Zena Crenshaw-Logal, J.D. - Editor at Large

and Co-founder, Executive Committee Board member,

plus Executive Director for National Judicial Conduct and

Disability Law Project, Inc., Priorities' nonprofit corporate

sponsor; also, Executive Director of the National Strategy

and Management Board of National Forum On Judicial Accountability

Dr. Zena Crenshaw-Logal specializes in the mobilization of communities on a grassroots basis for their self-empowerment and to combat injustice. Her forte in that regard is organizational infrastructure and program development as well as administration. She has authored well over 100 articles, online and print, addressing various aspects of grassroots advocacy, First Amendment issues, democracy, human rights, and the administration of justice in America.  Dr. Crenshaw-Logal is author of “The Official End of Judicial Accountability Through Federal Rights Litigation:  Ashcroft v. Iqbal”, 35 Am. J. Trial Advoc. 125 (Summer 2011), and Exploring the Vitality of Stare Decisis in America. Boca Raton: Universal Publishers, 2012.  
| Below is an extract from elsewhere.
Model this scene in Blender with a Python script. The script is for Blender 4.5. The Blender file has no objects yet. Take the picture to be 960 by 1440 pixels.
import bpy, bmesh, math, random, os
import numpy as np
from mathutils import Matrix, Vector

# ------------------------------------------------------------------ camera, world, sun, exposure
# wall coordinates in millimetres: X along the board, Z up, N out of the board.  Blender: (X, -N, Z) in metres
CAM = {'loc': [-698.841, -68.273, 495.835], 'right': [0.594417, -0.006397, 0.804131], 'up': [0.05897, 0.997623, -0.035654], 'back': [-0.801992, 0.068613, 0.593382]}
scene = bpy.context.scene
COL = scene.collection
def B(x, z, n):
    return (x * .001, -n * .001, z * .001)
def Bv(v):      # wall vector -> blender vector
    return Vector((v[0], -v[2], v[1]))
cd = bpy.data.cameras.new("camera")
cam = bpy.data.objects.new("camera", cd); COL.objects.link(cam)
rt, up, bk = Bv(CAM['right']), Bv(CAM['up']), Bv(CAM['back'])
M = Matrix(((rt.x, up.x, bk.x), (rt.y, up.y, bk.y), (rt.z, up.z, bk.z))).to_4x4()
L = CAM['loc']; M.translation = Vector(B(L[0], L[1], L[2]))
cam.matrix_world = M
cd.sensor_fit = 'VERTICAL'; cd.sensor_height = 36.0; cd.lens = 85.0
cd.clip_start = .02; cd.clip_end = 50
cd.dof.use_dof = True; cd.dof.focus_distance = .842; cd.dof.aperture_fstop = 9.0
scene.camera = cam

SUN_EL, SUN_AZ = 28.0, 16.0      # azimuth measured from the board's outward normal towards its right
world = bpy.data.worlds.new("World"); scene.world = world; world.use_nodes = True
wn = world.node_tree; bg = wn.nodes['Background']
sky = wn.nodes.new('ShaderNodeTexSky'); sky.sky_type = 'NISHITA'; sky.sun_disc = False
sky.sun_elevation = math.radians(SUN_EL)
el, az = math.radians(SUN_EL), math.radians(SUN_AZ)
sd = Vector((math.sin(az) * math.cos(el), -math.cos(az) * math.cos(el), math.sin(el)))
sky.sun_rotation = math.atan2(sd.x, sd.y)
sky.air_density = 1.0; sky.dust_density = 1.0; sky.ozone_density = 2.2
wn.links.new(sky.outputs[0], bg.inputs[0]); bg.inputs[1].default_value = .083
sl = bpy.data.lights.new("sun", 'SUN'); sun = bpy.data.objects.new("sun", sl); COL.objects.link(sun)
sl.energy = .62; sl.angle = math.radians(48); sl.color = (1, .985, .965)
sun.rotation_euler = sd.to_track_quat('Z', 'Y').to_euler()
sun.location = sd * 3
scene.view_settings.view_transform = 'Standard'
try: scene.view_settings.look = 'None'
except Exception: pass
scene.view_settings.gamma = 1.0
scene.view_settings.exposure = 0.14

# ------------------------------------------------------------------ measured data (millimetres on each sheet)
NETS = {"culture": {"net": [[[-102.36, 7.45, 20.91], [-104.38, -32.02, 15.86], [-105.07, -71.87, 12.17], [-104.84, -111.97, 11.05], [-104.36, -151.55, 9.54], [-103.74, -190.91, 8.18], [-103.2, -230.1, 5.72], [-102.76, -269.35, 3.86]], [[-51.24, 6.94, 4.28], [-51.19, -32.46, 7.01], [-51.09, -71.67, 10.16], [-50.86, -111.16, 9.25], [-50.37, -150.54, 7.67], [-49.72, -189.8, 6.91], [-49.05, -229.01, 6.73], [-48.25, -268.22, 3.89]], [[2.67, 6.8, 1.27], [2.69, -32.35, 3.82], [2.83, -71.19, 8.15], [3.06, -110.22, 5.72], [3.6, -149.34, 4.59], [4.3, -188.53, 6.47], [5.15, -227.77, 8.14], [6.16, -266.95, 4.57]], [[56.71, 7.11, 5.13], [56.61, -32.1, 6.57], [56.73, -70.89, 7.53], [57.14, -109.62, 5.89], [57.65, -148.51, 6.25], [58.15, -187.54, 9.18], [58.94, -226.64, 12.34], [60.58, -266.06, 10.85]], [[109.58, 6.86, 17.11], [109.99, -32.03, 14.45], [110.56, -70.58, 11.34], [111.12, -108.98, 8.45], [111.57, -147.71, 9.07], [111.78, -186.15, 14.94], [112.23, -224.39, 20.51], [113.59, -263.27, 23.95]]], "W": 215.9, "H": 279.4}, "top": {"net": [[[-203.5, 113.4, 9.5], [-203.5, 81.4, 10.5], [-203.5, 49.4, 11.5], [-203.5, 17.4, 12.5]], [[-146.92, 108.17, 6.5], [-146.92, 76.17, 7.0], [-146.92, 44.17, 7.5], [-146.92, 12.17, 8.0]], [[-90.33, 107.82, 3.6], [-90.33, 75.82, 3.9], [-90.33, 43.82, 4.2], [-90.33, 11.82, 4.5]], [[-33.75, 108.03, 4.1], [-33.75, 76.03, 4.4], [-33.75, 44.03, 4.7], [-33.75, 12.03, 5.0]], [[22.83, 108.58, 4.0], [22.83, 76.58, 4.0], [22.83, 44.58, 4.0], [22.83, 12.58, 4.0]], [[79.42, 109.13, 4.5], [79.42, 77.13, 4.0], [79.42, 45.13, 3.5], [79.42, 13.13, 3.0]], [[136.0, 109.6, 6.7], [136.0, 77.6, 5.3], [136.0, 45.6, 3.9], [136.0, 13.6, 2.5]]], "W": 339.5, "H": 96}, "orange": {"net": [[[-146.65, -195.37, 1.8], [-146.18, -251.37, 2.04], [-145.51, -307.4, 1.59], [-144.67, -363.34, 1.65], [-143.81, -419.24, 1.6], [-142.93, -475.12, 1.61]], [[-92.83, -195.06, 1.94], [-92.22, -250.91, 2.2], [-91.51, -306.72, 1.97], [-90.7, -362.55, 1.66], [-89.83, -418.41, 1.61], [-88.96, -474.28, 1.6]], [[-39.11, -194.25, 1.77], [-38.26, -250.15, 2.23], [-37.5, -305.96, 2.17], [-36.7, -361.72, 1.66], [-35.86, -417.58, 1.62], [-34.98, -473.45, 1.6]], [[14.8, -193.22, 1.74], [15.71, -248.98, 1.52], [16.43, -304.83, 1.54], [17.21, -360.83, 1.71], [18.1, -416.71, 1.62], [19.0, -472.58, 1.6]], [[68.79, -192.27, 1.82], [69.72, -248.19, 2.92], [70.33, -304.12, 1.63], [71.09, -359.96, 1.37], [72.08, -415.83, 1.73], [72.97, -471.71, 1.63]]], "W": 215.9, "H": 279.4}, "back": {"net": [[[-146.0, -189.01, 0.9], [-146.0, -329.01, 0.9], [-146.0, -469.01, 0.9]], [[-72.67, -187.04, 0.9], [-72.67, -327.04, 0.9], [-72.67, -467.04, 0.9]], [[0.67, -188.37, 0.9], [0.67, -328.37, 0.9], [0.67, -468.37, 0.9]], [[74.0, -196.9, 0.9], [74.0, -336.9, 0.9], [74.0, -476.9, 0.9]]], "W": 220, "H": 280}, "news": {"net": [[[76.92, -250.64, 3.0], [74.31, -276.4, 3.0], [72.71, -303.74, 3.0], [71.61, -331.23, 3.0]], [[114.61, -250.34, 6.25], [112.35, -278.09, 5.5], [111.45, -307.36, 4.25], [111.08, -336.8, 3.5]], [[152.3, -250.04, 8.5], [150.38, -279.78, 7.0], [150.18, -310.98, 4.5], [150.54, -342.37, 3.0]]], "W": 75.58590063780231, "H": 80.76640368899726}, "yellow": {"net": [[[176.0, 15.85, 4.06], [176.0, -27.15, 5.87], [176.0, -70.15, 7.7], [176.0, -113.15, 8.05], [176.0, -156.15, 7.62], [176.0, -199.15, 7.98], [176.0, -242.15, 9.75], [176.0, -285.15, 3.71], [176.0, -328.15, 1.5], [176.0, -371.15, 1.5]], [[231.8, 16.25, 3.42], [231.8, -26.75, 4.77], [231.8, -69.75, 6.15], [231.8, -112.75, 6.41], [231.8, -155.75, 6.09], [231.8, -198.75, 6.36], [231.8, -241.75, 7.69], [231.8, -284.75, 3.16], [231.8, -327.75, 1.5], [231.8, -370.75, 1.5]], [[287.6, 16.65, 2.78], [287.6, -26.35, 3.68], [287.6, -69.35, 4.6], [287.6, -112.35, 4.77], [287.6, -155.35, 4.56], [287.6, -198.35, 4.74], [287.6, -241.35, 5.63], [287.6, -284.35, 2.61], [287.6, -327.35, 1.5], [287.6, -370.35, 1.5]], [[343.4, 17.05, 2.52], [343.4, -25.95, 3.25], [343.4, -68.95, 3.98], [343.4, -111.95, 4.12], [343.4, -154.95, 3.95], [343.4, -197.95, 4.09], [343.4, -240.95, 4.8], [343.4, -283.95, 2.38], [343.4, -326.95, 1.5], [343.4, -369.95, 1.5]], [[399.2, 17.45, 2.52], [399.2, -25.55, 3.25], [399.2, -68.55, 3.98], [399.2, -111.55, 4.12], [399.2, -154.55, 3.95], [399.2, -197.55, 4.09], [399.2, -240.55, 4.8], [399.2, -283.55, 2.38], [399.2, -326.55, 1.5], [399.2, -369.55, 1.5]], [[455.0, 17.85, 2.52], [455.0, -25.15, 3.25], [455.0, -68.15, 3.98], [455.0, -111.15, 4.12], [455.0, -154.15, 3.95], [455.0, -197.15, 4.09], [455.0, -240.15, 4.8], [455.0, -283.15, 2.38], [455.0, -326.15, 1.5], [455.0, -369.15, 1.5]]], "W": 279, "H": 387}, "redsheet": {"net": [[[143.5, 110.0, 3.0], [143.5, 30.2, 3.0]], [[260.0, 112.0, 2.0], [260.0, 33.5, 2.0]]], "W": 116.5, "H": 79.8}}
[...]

Crenshaw-Logal is a national spokesperson on tactics thwarting proper standards for regulating First Amendment activities among lawyers when their criticism of the judiciary or a judicial officer is involved.  As co-founder of multiple nonprofit good government advocacy groups in America, Dr. Crenshaw-Logal has helped challenge every seriously questionable aspect of America’s legal system. Undoubtedly the most controversial of these initiatives seeks appropriate, but dramatic expansion of U.S. state and federal judicial accountability. The overriding goal is to exalt America’s judiciary while raising the world’s consciousness of judicial misconduct in America; conduct that sometimes constitutes criminal activity (including intentional rights violations) and is inadequately checked by U.S. domestic and international anti-corruption/accountability mechanisms - an oversight shortfall spread among all branches of American government that has evolved into a constitutional and human rights crisis.